A gigantic cat skeleton stands in the center of a large atrium with its back arched and its tail pointed straight up in the air.

Maurizio Cattelan, Felix, 2001. Oil on polyvinyl resin and fiberglass; 26 x 6 x 20 ft. (7.9 x 1.8 x 6.1 m). Collection Museum of Contemporary Art Chicago, the Edlis/Neeson Art Acquisition Fund, 2001.22. © 2001 Maurizio Cattelan

Photo © MCA Chicago

About

Felix, a 20-feet-high, 26-foot-long skeleton created for the MCA by Italian artist Maurizio Cattelan is showcased in the Kovler atrium.
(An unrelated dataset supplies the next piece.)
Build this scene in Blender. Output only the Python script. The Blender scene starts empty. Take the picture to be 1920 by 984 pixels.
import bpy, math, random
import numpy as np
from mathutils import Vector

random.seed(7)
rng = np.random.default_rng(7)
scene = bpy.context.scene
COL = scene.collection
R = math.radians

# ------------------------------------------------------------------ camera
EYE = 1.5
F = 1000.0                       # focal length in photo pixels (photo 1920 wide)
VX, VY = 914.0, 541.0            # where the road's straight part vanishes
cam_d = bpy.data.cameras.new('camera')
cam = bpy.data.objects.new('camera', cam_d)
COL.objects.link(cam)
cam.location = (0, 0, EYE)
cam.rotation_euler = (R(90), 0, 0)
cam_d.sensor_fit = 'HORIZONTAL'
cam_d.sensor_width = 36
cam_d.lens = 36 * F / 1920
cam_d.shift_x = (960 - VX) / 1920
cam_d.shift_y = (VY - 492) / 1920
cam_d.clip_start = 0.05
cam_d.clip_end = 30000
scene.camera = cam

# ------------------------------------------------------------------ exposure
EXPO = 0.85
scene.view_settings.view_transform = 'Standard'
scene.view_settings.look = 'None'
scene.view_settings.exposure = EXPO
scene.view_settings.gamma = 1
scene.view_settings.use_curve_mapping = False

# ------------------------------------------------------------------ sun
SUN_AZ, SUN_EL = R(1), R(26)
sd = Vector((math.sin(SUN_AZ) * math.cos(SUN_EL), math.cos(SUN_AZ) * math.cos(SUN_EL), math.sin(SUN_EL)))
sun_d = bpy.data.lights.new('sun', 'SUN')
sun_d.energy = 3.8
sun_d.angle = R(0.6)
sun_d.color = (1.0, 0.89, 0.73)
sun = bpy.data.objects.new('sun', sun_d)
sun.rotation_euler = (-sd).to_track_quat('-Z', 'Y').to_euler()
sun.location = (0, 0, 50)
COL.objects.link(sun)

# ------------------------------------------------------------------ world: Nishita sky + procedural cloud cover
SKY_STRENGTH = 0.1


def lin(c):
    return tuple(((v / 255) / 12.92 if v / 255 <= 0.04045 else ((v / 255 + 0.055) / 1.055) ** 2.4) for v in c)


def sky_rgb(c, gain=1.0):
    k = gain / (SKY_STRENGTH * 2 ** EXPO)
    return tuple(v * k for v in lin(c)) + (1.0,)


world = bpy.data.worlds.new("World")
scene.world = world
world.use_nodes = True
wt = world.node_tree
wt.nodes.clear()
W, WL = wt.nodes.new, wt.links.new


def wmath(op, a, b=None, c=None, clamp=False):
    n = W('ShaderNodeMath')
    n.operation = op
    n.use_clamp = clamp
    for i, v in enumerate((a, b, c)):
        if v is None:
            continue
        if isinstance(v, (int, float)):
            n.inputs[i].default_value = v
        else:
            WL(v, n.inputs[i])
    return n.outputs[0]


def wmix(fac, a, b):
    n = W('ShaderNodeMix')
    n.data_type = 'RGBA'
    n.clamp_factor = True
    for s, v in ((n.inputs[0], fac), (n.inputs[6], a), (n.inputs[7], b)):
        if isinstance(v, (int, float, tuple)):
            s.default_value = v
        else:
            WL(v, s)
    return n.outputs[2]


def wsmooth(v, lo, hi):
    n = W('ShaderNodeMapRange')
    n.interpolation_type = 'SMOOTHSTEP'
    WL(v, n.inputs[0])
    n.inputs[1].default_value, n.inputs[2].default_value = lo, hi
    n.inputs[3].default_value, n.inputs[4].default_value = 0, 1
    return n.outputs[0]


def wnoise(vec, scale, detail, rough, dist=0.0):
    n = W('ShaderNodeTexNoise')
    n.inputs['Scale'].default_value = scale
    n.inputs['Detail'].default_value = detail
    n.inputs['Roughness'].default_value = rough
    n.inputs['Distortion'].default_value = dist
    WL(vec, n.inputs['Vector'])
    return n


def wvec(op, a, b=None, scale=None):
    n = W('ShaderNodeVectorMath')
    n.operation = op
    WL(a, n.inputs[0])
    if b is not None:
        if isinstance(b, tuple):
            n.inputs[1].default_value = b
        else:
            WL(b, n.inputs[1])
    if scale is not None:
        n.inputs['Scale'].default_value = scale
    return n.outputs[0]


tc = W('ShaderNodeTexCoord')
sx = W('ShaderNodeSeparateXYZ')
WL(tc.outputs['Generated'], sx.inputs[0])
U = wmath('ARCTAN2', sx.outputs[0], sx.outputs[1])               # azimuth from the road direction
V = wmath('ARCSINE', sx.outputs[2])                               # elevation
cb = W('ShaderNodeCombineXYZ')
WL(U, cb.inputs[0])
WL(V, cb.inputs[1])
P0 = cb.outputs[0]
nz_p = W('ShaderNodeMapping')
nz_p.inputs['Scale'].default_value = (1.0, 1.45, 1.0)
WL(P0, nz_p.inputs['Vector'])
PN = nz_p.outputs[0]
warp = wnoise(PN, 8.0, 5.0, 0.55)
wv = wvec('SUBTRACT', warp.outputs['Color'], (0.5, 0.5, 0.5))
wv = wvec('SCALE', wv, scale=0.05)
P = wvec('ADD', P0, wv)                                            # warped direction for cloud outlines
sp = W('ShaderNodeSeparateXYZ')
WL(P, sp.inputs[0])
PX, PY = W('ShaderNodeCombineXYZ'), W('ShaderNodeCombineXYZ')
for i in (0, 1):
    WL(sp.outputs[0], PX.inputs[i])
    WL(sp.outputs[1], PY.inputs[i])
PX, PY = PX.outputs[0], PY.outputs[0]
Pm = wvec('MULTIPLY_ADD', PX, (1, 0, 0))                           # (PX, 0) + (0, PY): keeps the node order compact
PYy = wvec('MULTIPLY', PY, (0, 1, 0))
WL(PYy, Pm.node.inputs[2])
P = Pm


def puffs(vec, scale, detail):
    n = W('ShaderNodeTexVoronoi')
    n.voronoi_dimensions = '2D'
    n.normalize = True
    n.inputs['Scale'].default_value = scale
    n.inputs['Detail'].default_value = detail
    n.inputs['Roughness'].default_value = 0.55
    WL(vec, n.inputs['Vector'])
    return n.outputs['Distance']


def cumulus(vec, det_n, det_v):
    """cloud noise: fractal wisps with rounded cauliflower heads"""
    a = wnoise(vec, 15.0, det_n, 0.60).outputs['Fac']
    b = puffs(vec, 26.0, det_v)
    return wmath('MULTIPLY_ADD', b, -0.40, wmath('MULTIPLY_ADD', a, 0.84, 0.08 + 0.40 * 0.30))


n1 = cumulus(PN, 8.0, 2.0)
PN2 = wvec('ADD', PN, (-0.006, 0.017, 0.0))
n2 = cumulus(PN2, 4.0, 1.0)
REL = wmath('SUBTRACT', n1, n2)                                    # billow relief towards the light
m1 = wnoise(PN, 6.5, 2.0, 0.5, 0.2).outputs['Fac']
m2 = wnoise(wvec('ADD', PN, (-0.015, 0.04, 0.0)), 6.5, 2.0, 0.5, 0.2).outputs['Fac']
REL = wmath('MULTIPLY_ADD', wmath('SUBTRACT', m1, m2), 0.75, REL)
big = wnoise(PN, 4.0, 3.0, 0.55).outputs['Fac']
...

Cattelan's work—involving distortions of scale and reality—probes issues of originality, popular culture, humor, and fear. Inspired by the public's fascination with the origins of Sue, the popular Tyrannosaurus rex on view at the Field Museum, Cattelan has transformed a household cat into an ominously gargantuan figure. While challenging viewers' perceptions of the subject matter and its scale, Cattelan also questions notions of both artifact and exhibition. Naming the skeleton after the cartoon character Felix the Cat, Cattelan jokingly undermines historical fact with fiction to reactivate the realm of childhood wonderment within a contemporary art public space.

Felix is coordinated by Manilow Senior Curator Francesco Bonami.